[Module] No More Terraforming

Correct me if I'm wrong here.. but doesn't summoning samhain (along with a couple other illian/white hand rituals) turn some of the land to tundra? This should probably be taken out too if there is no way to reverse the effects. It's fairly crippling. Honestly it was annoying to have to micro all your adepts to get rid of it even when it was possible..

Think it's just the deepening ritual that does that, and yeah it's permanent too.
The question is, whether the deepening is actually worth the hammer investment if it's made to be only a temporary effect? I agree that it's really annoying though :D
 
No, the only ritual of that nature is the Deepening, which is temporary.

Far worse would be the Frozen, with their blizzards.

Blizzards are indeed permanent.
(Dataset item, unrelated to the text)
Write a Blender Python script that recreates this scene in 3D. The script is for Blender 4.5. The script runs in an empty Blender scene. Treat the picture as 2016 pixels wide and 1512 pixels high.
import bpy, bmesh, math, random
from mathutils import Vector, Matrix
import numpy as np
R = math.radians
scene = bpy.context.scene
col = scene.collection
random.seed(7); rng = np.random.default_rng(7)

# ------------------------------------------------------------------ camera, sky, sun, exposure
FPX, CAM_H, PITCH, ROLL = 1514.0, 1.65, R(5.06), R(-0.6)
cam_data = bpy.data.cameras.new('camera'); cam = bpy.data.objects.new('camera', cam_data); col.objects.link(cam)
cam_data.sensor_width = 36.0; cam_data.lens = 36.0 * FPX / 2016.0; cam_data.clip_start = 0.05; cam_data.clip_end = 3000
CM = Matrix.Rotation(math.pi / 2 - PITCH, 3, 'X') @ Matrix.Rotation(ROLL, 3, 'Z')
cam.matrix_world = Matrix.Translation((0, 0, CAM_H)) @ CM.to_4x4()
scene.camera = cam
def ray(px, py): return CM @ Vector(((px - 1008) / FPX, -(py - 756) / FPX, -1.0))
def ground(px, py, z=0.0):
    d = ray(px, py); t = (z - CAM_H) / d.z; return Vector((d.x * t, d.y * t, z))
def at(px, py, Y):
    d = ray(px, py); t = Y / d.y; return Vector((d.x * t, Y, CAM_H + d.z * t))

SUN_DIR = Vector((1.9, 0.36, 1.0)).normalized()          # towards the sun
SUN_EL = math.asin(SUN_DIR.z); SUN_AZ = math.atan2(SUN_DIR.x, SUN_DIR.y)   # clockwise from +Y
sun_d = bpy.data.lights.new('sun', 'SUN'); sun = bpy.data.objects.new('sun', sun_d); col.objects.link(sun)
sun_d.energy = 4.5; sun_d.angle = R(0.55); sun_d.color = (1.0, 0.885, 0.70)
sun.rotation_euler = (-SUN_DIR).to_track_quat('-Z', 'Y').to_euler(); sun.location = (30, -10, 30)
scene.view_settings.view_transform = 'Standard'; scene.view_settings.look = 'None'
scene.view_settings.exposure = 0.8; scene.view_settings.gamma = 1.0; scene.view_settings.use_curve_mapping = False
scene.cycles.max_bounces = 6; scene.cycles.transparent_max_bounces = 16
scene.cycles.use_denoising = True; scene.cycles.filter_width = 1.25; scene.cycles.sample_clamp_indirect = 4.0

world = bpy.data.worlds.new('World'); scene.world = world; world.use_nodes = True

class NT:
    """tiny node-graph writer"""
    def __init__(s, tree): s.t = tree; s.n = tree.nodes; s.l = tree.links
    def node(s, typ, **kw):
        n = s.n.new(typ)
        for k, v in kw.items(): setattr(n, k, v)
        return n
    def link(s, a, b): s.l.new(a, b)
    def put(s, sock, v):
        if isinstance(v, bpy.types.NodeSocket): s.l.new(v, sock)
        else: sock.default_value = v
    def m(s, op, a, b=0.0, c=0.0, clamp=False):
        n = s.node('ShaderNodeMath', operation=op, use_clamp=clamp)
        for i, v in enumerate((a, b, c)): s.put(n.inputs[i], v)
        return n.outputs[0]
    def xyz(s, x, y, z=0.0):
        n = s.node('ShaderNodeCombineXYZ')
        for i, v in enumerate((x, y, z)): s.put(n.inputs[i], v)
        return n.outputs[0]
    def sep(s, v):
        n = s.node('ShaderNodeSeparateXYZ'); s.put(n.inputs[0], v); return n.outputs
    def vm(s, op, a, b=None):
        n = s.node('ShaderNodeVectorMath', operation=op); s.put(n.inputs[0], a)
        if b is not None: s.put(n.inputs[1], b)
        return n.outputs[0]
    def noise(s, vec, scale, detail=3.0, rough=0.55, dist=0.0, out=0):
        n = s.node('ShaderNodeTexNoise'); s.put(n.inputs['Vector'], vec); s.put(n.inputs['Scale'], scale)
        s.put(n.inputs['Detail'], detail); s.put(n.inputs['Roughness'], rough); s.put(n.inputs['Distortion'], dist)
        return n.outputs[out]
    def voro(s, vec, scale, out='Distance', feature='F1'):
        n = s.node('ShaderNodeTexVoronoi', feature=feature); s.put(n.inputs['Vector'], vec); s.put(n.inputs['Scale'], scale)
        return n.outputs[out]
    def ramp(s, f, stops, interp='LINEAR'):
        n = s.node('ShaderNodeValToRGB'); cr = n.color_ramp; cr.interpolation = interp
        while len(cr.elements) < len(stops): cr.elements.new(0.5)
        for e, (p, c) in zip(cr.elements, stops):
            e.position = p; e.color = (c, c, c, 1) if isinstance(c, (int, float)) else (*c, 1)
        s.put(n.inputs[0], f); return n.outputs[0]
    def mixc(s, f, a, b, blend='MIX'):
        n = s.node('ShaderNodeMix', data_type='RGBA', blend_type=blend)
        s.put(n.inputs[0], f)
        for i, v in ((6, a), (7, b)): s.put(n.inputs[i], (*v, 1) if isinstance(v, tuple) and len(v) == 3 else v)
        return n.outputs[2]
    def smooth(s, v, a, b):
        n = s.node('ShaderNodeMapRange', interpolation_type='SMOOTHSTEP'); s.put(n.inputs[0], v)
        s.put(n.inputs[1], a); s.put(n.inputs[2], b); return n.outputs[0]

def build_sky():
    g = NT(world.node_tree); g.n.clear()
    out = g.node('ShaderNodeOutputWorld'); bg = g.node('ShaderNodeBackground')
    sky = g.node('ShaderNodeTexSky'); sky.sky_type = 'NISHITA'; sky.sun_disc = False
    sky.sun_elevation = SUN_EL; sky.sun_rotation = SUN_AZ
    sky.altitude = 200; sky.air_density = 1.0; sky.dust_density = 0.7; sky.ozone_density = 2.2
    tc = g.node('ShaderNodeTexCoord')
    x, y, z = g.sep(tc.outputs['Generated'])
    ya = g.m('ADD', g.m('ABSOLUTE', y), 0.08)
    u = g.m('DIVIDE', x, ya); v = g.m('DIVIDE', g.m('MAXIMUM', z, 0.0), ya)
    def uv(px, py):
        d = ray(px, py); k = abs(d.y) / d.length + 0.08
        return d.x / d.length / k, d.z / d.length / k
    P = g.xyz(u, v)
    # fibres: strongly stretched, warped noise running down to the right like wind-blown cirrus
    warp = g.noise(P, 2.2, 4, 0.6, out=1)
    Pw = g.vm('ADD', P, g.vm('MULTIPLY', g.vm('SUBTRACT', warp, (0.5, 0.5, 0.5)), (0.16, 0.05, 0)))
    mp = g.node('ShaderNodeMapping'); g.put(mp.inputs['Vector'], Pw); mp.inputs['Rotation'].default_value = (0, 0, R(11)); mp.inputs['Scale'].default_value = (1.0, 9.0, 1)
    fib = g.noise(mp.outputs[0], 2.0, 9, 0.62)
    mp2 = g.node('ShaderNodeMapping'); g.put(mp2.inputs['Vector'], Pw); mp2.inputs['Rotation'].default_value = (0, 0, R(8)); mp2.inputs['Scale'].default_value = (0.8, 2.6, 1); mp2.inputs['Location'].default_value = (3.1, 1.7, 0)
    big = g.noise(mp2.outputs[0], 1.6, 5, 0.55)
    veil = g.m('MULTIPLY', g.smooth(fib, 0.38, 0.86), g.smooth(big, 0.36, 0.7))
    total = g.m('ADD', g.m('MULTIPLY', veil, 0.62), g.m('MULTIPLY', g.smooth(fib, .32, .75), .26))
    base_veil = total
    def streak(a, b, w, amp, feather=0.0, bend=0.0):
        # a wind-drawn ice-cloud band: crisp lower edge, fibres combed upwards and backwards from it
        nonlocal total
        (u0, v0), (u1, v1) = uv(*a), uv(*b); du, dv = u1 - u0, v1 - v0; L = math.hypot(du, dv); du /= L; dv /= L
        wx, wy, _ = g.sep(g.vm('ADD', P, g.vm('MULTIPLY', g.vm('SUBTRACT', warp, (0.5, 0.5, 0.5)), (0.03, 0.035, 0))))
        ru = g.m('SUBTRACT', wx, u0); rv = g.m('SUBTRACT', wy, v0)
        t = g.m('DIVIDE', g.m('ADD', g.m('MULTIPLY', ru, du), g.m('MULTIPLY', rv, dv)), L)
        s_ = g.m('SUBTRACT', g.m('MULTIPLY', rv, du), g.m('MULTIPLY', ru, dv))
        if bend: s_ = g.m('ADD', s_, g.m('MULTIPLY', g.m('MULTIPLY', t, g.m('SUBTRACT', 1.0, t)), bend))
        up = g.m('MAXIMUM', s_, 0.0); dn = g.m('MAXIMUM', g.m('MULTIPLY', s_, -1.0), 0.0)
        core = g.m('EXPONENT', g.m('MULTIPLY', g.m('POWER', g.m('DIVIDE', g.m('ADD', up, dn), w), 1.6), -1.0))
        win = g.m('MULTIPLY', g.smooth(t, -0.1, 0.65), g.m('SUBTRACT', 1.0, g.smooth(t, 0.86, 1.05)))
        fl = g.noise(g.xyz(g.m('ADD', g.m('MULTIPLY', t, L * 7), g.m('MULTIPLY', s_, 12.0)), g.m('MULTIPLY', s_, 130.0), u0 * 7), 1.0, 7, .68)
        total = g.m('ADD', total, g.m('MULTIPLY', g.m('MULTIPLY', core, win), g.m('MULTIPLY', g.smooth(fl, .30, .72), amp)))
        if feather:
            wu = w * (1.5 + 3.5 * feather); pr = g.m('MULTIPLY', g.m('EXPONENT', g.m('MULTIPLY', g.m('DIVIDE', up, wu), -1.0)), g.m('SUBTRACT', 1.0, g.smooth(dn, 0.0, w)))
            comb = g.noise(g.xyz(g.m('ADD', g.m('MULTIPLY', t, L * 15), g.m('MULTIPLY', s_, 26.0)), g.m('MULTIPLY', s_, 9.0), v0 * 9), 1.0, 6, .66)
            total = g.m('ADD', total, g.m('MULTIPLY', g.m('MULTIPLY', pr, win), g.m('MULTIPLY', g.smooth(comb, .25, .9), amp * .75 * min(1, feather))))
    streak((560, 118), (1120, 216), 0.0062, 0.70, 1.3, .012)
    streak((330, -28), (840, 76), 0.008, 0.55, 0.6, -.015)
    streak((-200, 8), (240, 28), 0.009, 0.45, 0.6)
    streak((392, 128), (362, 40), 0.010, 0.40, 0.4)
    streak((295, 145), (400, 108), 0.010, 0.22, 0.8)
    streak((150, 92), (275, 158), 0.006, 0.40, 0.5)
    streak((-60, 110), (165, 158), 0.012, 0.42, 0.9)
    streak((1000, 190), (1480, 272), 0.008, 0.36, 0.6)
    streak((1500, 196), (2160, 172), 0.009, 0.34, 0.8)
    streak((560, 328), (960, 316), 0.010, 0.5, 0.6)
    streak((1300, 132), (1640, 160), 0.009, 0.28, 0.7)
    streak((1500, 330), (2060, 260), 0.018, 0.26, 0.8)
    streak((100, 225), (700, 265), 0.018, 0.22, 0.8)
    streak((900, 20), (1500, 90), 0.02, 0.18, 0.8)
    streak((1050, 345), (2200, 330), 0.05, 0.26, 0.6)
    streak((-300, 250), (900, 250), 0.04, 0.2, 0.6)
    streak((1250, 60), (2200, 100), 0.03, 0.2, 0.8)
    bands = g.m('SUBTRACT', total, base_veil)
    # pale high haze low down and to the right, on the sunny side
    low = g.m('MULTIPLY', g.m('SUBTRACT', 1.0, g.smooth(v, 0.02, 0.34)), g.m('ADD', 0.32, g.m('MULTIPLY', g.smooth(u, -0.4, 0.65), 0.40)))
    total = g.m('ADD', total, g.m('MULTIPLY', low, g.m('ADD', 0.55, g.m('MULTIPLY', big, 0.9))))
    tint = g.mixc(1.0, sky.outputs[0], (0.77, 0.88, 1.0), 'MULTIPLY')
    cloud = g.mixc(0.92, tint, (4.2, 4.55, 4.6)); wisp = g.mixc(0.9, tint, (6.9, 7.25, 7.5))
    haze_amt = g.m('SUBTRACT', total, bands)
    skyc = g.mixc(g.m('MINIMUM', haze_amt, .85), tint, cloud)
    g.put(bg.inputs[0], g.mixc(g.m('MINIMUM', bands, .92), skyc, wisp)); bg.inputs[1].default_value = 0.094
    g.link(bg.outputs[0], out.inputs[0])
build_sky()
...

I'm fine with that, so long as wiping out the Frozen destroyed all blizzards.
 
Yes they do.

Haunted Lands are able to auto-spread within Scion territory. The rate is still dependent on the units which are capable of spreading it manually, however.

Forests are able to autospread through Lanun lands. That does not mean that Lanun autoterraform their lands. I just don't see plants growing as terraforming. If that is the definition of terraforming every civ that builds improvements terraform.
 
Forests are able to autospread through Lanun lands. That does not mean that Lanun autoterraform their lands. I just don't see plants growing as terraforming. If that is the definition of terraforming every civ that builds improvements terraform.

Given that they only naturally grow within Scion lands, I think it is a valid term to apply to them.

It may not be the standard type of terraforming, but the ability to change any feature into one specific feature automatically is not the same as forests or jungles simply growing.
 
Is there a way to increase the chance of jungles spreading into new tiles? Nature mana? Some kind of improvement (Orbis uses foresters lodge)? Besides that that I really like this module for the Mazatl. Makes me fight to preserve as much jungle as possible on the map. Even went so far as to declare war on the damn vampires in my last game. Bastards were clear-cutting most of the worlds jungles when I had clearly called dibs on that area as my overseas expansion point. :mad:

"We are jungle power, and nothing can stop us!" - Mazatl proverb (slightly stolen from curryworms movie)
 
If you're still working on this modmodmod, I think taking out the Bear and Burt Wings constellation's terraforming effects, or making them temporary, would be a good idea. Seriously, since when does one cold winter permanently turn the region into tundra?
 
I am still developing this module, but I need to wait for the 1.31 release before any changes to events will work. I do plan on fixing the events, but I'll probably just wait until BI fixes them and then steal, I mean copy, his work. :)
 
What module is that exactly?
 
Thanks a lot for this little modmodmod. I had honestly given up RiFE a long time ago (I was playing it back when it was just Malakim+ :) ) because it seemed silly to me that the Malakim turned everything into desert just by existing. Or that any kind of human would WANT to live in a desert at all >.> But anyways, much approve of this
 
It would still be sort of better if this mod allowed the Malakim to build roads on deserts. Unless I missed something, roads don't connect to adjacent desert tiles, so you can't connect up outlying resources unless there's a convenient river around.

Other than that, I absolutely love these changes, especially the spells. I always thought that scorch and spring were just out of whack. Vitalize is properly placed as a third-tier spell, and bloom as a (divine) second-tier one, having more flexibility with a couple of first-tier spells as vitalize has on the third tier is just complete abuse. I can see the new spells being useful especially for civs that build a lot of adepts, for purposes like quickly growing new cities far from rivers (especially pre-construction).

(not to mention the removal of autoterraforming. I can see the D'Teshi bringing death and transforming everything in the countryside into greyish dust everywhere they go. I can't see the Malakim turning everywhere they live into desert, willfully or not. There's plenty of desert on a standard-sized map anyway, and this change gives them extra flexibility and interesting strategic choices.)